Количество рабочих рук, занятых валкой леса, и их заработки учету не поддаются. Поскольку эта работа велась «дома», в лесах поблизости от деревень, ни паспортов, ни билетов на право отхода крестьяне не брали. И земские статистики, обращавшие в основном внимание на крестьянские кустарные промыслы, валкой леса мало интересовались. Но все же кое-какие сведения привести можно. Например, по сообщениям «Вологодской памятной книжки» (такие издания более или менее регулярно выходили во многих губерниях) за 1865–1866 годы крестьяне получили около 50 тысяч рублей серебром за рубку, вывоз и сплав бревен. По уездам количество рабочих и цены за работу, естественно, различны. Так, в Сольвычегодском уезде в сплавных работах участвовало до 3500 человек, в Устюжском – 8 тысяч. В Вельском уезде срубить дерево и вывезти к реке стоило 20–23 копеек серебром, в Тотемском – 25–33 копеек, в Сольвычегодском 28–35 копеек. Тот же труд со сплавом к Архангельску стоил в Вельском уезде 43–45 копеек за бревно, в Тотемском – 42–50 копеек, в Сольвычегодском – 44–55 копеек. Естественно, эти цены усредненные: работы ведь были артельные, так что, в конечном счете, на одного рабочего приходилось не так много прибытку, особенно если учесть, что и работали на собственных харчах, и лошадей кормили на свой счет.

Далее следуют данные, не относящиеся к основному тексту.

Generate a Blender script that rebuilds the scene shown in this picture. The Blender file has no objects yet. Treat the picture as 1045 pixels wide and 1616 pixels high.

Повсюду, а особенно вокруг крупных городов, велась рубка леса и на дрова. Этим, например, занимались крестьяне Шлиссельбургского уезда Петербургской губернии. Работа эта продолжалась 2–4 месяца, с наступлением половодья по пояс в воде сплавляли дровяной лес, а затем до Петровского поста выгружали его из воды. В Петров день нанимались вытаскивать со дна топляки и работали вплоть до того времени, когда река начинала покрываться льдом: с этого момента крестьяне получали право таскать топляки в свою пользу. За пилку дров на поленья платили в конце XIX века 60–70 копеек за сажень. Дрова грузились на р. Тосне и у Кошкина маяка на Ладожском озере. При нагрузке на барке работало 4–5 человек за плату от 60 до 120 рублей за лето. В неделю шесть человек должны были нагрузить 350 саженей «швырка». Можно посчитать, сколько приходилось на человека, и подумать, во что простодушному мужичку, о котором так хорошо толковалось в теплых петербургских гостиных и редакциях демократических газет и журналов, обходилось это тепло.